The Netflix show may be the final step in erasing any doubts as to whether or not Miranda Sings is a fictional character. But the decision to “come out” as Colleen Ballinger actually happened years ago when she started appearing as herself on a separate YouTube channel under the name PsychoSoprano. “I’m still really hesitant about it,” she says.
But that hasn’t stopped her from sharing nearly every intimate detail of her life with that channel’s 4.5 million subscribers, including, just this past week, the news that she is divorcing her husband, fellow YouTube star Joshua Evans.
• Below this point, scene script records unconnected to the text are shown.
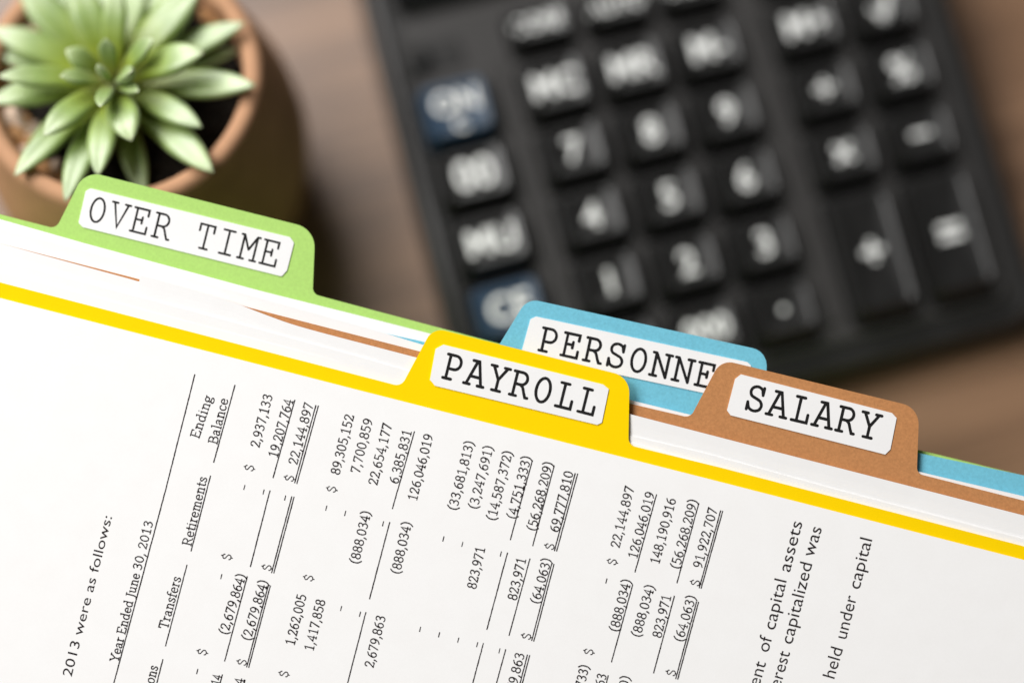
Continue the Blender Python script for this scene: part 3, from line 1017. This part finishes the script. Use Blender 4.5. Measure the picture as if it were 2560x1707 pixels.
def leaf(tip, base, width, z_tip, z_base, bulge=0.004, fat=0.62):
    """fleshy pointed leaf from base (pixels) to tip (pixels), widest past its middle"""
    z_base += HR - .072
    z_tip += HR - .072
    a = in_pot(*LC(*base), z_base)
    b = in_pot(*LC(*tip), z_tip)
    half = width * 1.02 / 2.6133 / 2 * mm_per(0.074)
    mid = (a + b) / 2 + Vector((0, 0, bulge))
    bm = bmesh.new()
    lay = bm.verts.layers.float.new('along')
    n, m = 18, 14
    rings = []
    side = Vector((-(b - a).y, (b - a).x, 0)).normalized()
    for i in range(n + 1):
        t = i / n
        c = a * (1 - t) ** 2 + mid * 2 * t * (1 - t) + b * t * t
        tan = ((mid - a) * (1 - t) + (b - mid) * t).normalized()
        up = side.cross(tan) * -1
        if up.z < 0: up = -up
        # width profile
        if t < 0.60:
            w = 0.50 + 0.50 * math.sin(t / 0.60 * math.pi / 2)
        else:
            u = (t - 0.60) / 0.40
            w = max(0.0, 1 - u ** 1.95) ** 0.88
        w = max(w, 0.03) * half
        ring = []
        for j in range(m):
            th = 2 * math.pi * j / m
            x = math.cos(th) * w
            y = math.sin(th) * w * fat
            if y > 0:
                y *= 0.55 - 0.22 * math.cos(math.pi * min(1, abs(x) / max(w, 1e-6)))
            v = bm.verts.new(c + side * x + up * y)
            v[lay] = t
            ring.append(v)
        rings.append(ring)
    for p, q in zip(rings[:-1], rings[1:]):
        for j in range(m):
            k = (j + 1) % m
            bm.faces.new((p[j], p[k], q[k], q[j]))
    bm.faces.new(rings[0][::-1])
    bm.faces.new(rings[-1])
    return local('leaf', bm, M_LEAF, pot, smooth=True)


C = (745, 545)


def lf(tip, w, zt, zb=.068, bulge=.004, k=0.10, fat=.62):
    base = (C[0] + (tip[0] - C[0]) * k, C[1] + (tip[1] - C[1]) * k)
    leaf(tip, base, w, zt, zb, bulge, fat)


# low outer ring
lf((1600, 150), 190, .0755, .066, .002)
lf((1672, 560), 215, .0755, .066, .001)
lf((1395, 1130), 220, .0750, .066, .003)
lf((945, 1290), 170, .0665, .064, .002)
lf((425, 1320), 185, .0745, .066, .004)
lf((95, 1150), 190, .0745, .066, .003)
lf((-70, 665), 200, .0740, .066, .003)
lf((-60, 190), 210, .0720, .065, .003)
lf((120, -110), 250, .0730, .065, .002)
lf((930, -130), 190, .0700, .065, .003)
lf((1280, -10), 150, .0690, .064, .003)
lf((1560, 330), 170, .0690, .064, .002)
lf((-60, 330), 180, .0690, .064, .002)
lf((300, -130), 200, .0690, .064, .002)
lf((640, -150), 200, .0680, .064, .002)
lf((1130, -120), 190, .0690, .064, .002)
lf((160, 1010), 170, .0690, .064, .002)
# middle ring
lf((640, 1150), 190, .0775, .069, .004)
lf((-10, 500), 165, .0800, .070, .003)
lf((495, -120), 235, .0780, .069, .003)
lf((1300, -60), 260, .0790, .069, .004)
lf((765, -90), 165, .0815, .070, .003)
lf((1320, 835), 175, .0775, .069, .003)
lf((285, 890), 190, .0800, .070, .004)
# upper ring
lf((1335, 345), 225, .0825, .072, .004, .16)
lf((860, 925), 215, .0815, .072, .005, .12)
lf((430, 330), 150, .0815, .072, .003, .16)
lf((1000, 255), 130, .0850, .074, .002, .16)
lf((690, 255), 120, .0850, .074, .002, .16)
lf((395, 500), 120, .0830, .073, .002, .16)
# heart
lf((655, 700), 110, .0865, .074, .003, .10, .8)
lf((860, 470), 130, .0870, .076, .001, .20, .9)
lf((640, 430), 95, .0860, .076, .001, .10, .8)
lf((905, 600), 90, .0840, .075, .001, .10, .8)

# ------------------------------------------------------------------ from measuring axes to the world: the table is level at z = 0
for o in list(COL.objects):
    if o.parent is None and o.type in {'MESH', 'EMPTY'} and o.name != 'table_top':
        o.matrix_basis = MEAS @ o.matrix_basis
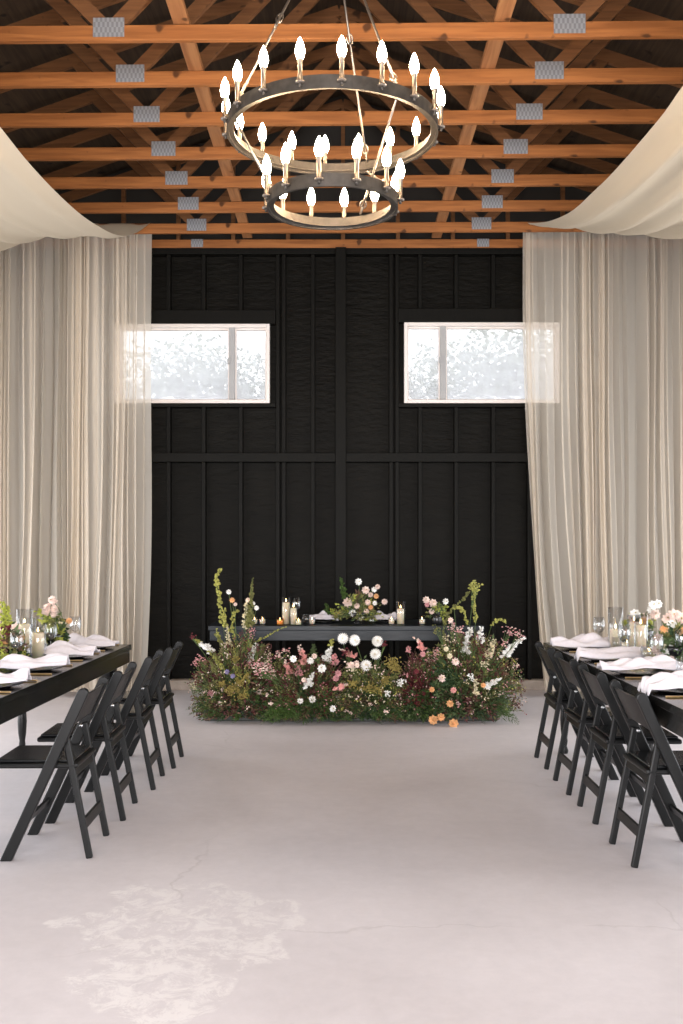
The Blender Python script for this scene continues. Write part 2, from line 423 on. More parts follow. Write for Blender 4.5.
# ------------------------------------------------------------------ windows
def window(name, w, mull, label):
    root = bpy.data.objects.new(name, None); C.objects.link(root); root.location = ((w[0] + w[1]) / 2, YB, w[2]); struct(root)
    hw = (w[1] - w[0]) / 2; h = w[3] - w[2]; mx = mull - root.location.x
    g = G(); t = .035; y0, y1 = -.095, .06
    m = M['winframe']
    g.box((-hw, y0, 0), (-hw + t, y1, h), m); g.box((hw - t, y0, 0), (hw, y1, h), m); g.box((-hw + t, y0, 0), (hw - t, y1, t), m); g.box((-hw + t, y0, h - t), (hw - t, y1, h), m)
    struct(g.build('frame', root, bevel=.004))
    g = G(); g.box((mx - .028, -.07, t), (mx + .028, .05, h - t), M['wingasket']); struct(g.build('mullion', root, bevel=.003))
    for a, b in ((-hw + t, mx - .028), (mx + .028, hw - t)):
        g = G(); q = .014
        g.box((a, -.03, t), (a + q, .02, h - t), m); g.box((b - q, -.03, t), (b, .02, h - t), m)
        g.box((a + q, -.03, t), (b - q, .02, t + q), m); g.box((a + q, -.03, h - t - q), (b - q, .02, h - t), m)
        struct(g.build('sash', root))
        g = G(); g.box((a + q, -.006, t + q), (b - q, -.002, h - t - q), M['winglass']); struct(g.build('pane', root))
    g = G(); g.box((mx - .04, -.085, h * .5), (mx - .02, -.06, h * .5 + .06), M['wingasket']); struct(g.build('latch', root))
window('window_1', WL, -1.115, '')
window('window_2', WR, 1.005, '')

# ------------------------------------------------------------------ outside: ground and trees
g = G(); g.box((-14, YB + .5, -.3), (14, 30, -.05), M['soil']); struct(g.build('ground'))
def tree(x, y, h, crown, n, label, blobs):
    t = thing('leafy_tree', label, 'tree', (x, y, -.05), 0, 'trees outside the windows')
    g = G(); g.tube([(0, 0, 0), (.05, 0, h * .3), (-.03, .05, h * .6), (0, 0, h * .9)], .13, M['bark'], 8, .03)
    for k in range(9):
        z = h * R.uniform(.3, .75); a = R.uniform(0, 2 * PI)
        g.tube([(0, 0, z), (math.cos(a) * crown * .4, math.sin(a) * crown * .4, z + .3), (math.cos(a) * crown * .8, math.sin(a) * crown * .8, z + .75)], .045, M['bark'], 5, .012)
    g.build('trunk', t, True)
    g = G()
    for bx, by, bz, br in blobs:
        for k in range(int(n * br * br)):
            d = Vector((R.gauss(0, 1), R.gauss(0, 1), R.gauss(0, .9))).normalized() * br * (R.random() ** .45)
            p = Vector((bx, by, bz)) + d
            g.leaf(p, (R.uniform(-1, 1), R.uniform(-1, 1), R.uniform(-.8, .6)), R.uniform(.07, .15), R.uniform(.035, .07), R.choice(M['treeleaf']))
    tag(g.build('foliage', t), kind='stuff')
tree(-2.2, 14.2, 4.0, 1.3, 2300, 'pale grey-green tree outside the window with the sheer curtain at its left half',
     [(-.8, 0, 3.5, .9), (.1, .1, 3.85, .75), (.8, 0, 3.6, .7), (1.35, .1, 3.35, .55), (-1.6, 0, 3.3, .9), (0, 0, 2.9, 1.1), (1, 0, 2.9, .8)])
tree(2.35, 14.2, 4.4, 1.3, 2300, 'pale green bushy tree outside the window with the sheer curtain at its right half',
     [(-.9, 0, 3.7, .8), (0, .1, 4.05, .75), (.7, 0, 4.0, .7), (-1.5, 0, 3.3, .7), (1.3, 0, 3.5, .9), (0, 0, 3.1, 1.1), (-1, 0, 2.9, .8)])

# ------------------------------------------------------------------ roof trusses
def make_truss():
    t = thing('roof_truss', 'x', 'roof truss', (0, 0, H), 0, 'timber roof trusses')
    zc = .045; pk = 1.35 + zc
    g = G(); g.box((-XW, -.019, -.045), (XW, .019, .045), M['chord']); g.build('bottom_chord', t, bevel=.003)
    for s in (-1, 1):
        g = G(); g.bar((s * XW, 0, zc), (s * .0, 0, pk + .02), .038, .089, M['web']); g.build('top_chord', t)
        g = G(); g.bar((s * 1.33, 0, .03), (s * .03, 0, pk - .03), .034, .085, M['web']); g.build('web', t)
        g = G(); g.bar((s * 1.37, 0, .03), (s * 2.03, 0, zc + .66), .034, .085, M['web']); g.build('web', t)
        g = G(); g.box((s * 1.35 - .092, -.0225, -.025), (s * 1.35 + .092, .0225, .087), M['plate']); g.build('connector_plate', t)
    return t
t0 = make_truss()
ys = [9.45, 8.86, 8.26, 7.65, 7.04, 6.43, 5.85, 4.63]
nm = ['roof truss nearest the black gable wall, above the tops of both sheer curtains',
      'second roof truss out from the black gable wall', 'third roof truss out from the black gable wall', 'fourth roof truss out from the black gable wall',
      'fifth roof truss out from the black gable wall', 'sixth roof truss out from the black gable wall, second orange beam from the picture top',
      'roof truss whose orange beam is the topmost in the picture', 'roof truss that carries the two-ring chandelier']
for i, y in enumerate(ys):
    o = t0 if i == 0 else copy_tree(t0)
    o.location = (-.033 + R.uniform(-.008, .008), y, H + R.uniform(-.004, .004)); o['label'] = nm[i]; o.rotation_euler.z = -.0155
t = thing('gable_truss', 'studded truss standing on top of the black gable wall', 'roof truss', (0, 9.985, H), -.004)
g = G(); g.box((-XW, -.03, -.04), (XW, .03, .045), M['chord']); g.build('bottom_chord', t)
for s in (-1, 1):
    g = G(); g.bar((s * XW, 0, .045), (0, 0, 1.415), .038, .089, M['web']); g.build('top_chord', t)
for k in range(-6, 7):
    x = k * .55; g = G(); g.box((x - .019, -.03, .045), (x + .019, .02, .045 + (XW - abs(x)) / 3 - .03), M['web']); g.build('stud', t)
for x in (-1.46, 1.40):
    g = G(); g.box((x - .06, -.034, -.03), (x + .06, -.030, .05), M['plate']); g.build('connector_plate', t)
for x, w in ((-.95, 'left'), (.93, 'right')):
    g = G(); g.box((-.047, -3.1, 0), (.047, 2.62, .036), M['brace'])
    tag(g.build('truss_brace', loc=(x, 7.3, 4.507), bevel=.003), 'flat pale board laid lengthwise across the truss beams ' + w + ' of the chandelier', 'brace', 'boards laid across the trusses')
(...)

On the same day, both Ballinger and Evans posted long, tearful videos informing fans about their split. The apparent transparency stood in sharp contrast to the intense secrecy surrounding the divorce of the more traditionally famous Angelina Jolie and Brad Pitt just a couple of weeks earlier. Like the Miranda Sings videos that open each episode of Haters Back Off!, Ballinger’s “Life update” opens with the word “Hey,” but the similarities end there. Over the course of nearly 12 minutes, she goes into excruciating detail about what went wrong in her marriage and sincerely begs her fans not to turn on her soon-to-be ex-husband.
“I share more than most people probably do online,” Ballinger says when I ask how she decides what, if anything, to keep private in her life. “I don’t regret it. And I know that that comes with a lot of backlash from a lot of people. That means a lot of people are going to judge me and tell me how I should like my life and what I’m doing wrong. But that’s what I chose when I chose to be a YouTuber. I chose to share my life online, so I can’t really complain about it. There’s not much that’s off limits.”
The connection and closeness she feels with her fans is not just apparent in the almost entirely positive “stay strong” comments that have risen to the top of her divorce announcement on YouTube. As we leave the café, a young woman who looks to be in her early 20s stops Ballinger to tell her how much she loves her and asks for a picture.
This happens all the time, her assistant tells me. When you spend your life speaking directly to millions of people on YouTube, they feel like they know you and don’t hesitate to approach you IRL.
That’s why, whatever happens with the Netflix show, Ballinger is not about to stop making YouTube videos anytime soon. “No way, YouTube is my home,” she says. “The only reason I’m doing anything right now, the only reason I’m talking to you is because of YouTube. So for me to abandon it would just be insane.”